• Gold Price remains on track to register losses for the week.
  • Annual CPI in US rose to a fresh multi-decade high in September.
  • The Fed is widely expected to hike its policy rate by 50 bps next week.

Gold Price came under technical selling pressure after falling below the 200-day SMA on Friday and extended its slide with the initial reaction to the US inflation data. After having touched its lowest level since May 19 at $1,825, however, gold retraced a portion of its daily decline. Nevertheless, XAUUSD was last seen losing 1% on a weekly basis. 

Buyers move to the sidelines

The fact that XAUUSD failed to hold above the 200-day SMA suggests that buyers remain hesitant and stay on the sidelines. With the latest data from the US reminding markets that price pressures are yet to ease and that the Fed is likely to stick to its aggressive tightening stance, gold could find it difficult to attract investors.  

Gold Price on the back foot after US inflation data

Inflation in the United States, as measured by the Consumer Price Index, climbed to a multi-decade high of 8.6% on a yearly basis in May, the monthly data published by the US Bureau of Labor Statistics revealed on Friday. This print came in higher than the market expectation of 8.3%. The Core CPI, which excludes volatile food and energy prices, edged lower to 6% from 6.2% in the same period but surpassed analysts' estimate of 5.9%. With the immediate reaction, XAUUSD fell to its weakest point in three weeks and struggled to stage a meaningful rebound. 

US bond yields turned north in the second half of the day on Friday with hot US inflation data pointing to further monetary tightening. The benchmark 10-year yield advanced beyond 3.1% for the first time since early May. It's also worth noting that Wall Street's main indexes suffered heavy losses and the negative shift witnessed in risk sentiment ramped up the demand for safe-haven bonds, limiting yields' upside for the time being.

Next week, the Federal Reserve is widely expected to hike its policy rate by 50 basis points to the 1.25%-1.5% range. The Fed remains on track to opt for another 50 bps rate increase in July and it shouldn't be a surprise if that's confirmed. The main question is whether the Fed will pause hikes in September. "While more than two-thirds of respondents, 59 of 85, expected a 25 basis point hike in September, more than one-quarter, 23, saw the Fed hiking again by half a point," a recently conducted Reuters poll of economists revealed this week. In case the Fed or FOMC Chairman Jerome Powell pushes back against a rate hike in September, this could be seen as dovish guidance and cause US Treasury bond yields to decline. In that scenario, gold is likely to gather bullish momentum. On the other hand, the dollar should continue to outperform its rivals and weigh on XAUUSD if the Fed leaves the door open for another rate increase in September.

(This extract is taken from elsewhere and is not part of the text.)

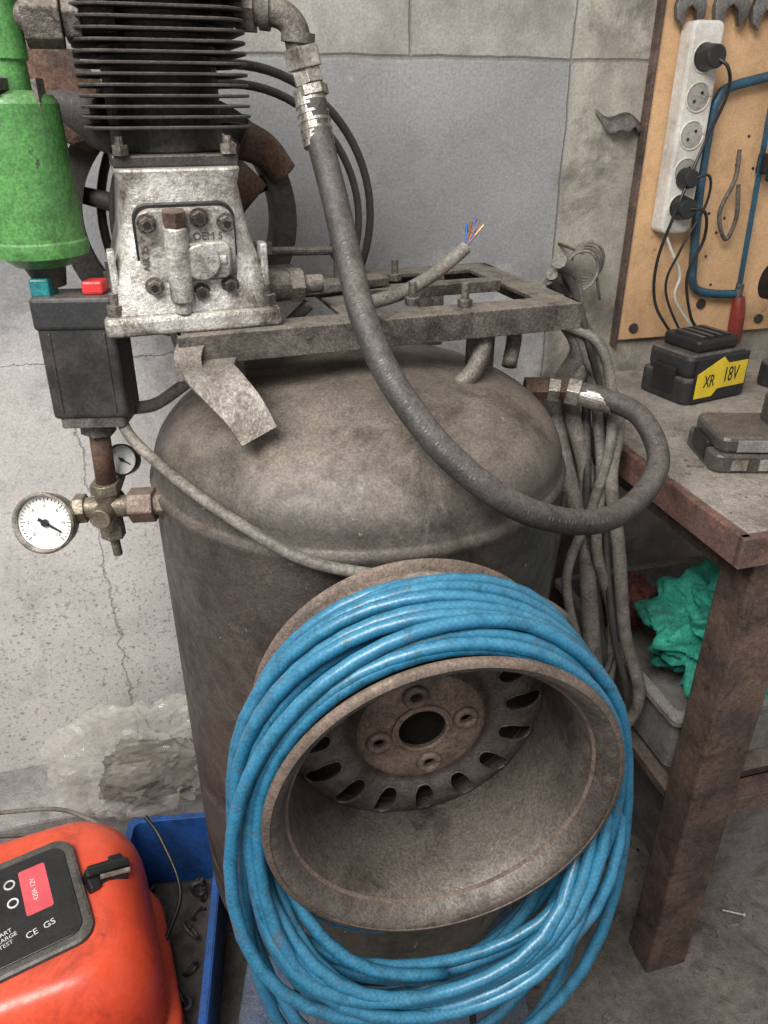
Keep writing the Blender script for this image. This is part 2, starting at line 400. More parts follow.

Federal Reserve building in Washington D.C.

Federal Reserve building in Washington D.C.

The European Central Bank's (ECB) policy statement revealed on Thursday that the bank is not yet ready to commit to a 50 basis points rate hike in September and caused the shared currency to come under strong selling pressure. Next Friday, Eurostat will release the Harmonised Index of Consumer Prices (HICP) data. Investors expect the Core HICP to retreat to 3.5% in May from 3.8% in April. Since the ECB's rate outlook depends on inflation developments, a stronger-than-forecast HICP print could cause investors to start pricing a 50 bps rate increase in September. In that case, XAUEUR could decline sharply and make it difficult for XAUUSD to gain traction regardless of the dollar's market valuation. 

Gold Price technical outlook

Gold Price continues to trade below the key 200-day SMA, which is currently located at $1,840. In case gold makes a daily close below that level and starts using it as resistance, this could be seen as a significant bearish development and open the door for additional losses toward $1,810 (the endpoint of the latest downtrend) and $1,800 (psychological level) afterwards. 

On the other hand, initial resistance aligns at $1,850 (Fibonacci 23.6% retracement). If a dovish Fed rate guidance causes the US yields to fall next week, gold could rise above that level and extend its recovery toward $1,875 (Fibonacci 38.2% retracement) and $1,890 (100-day SMA) next.

Meanwhile, the Relative Strength Index (RSI) indicator on the daily chart is edging lower toward 40, suggesting that the slightly bearish bias stays intact in the near term.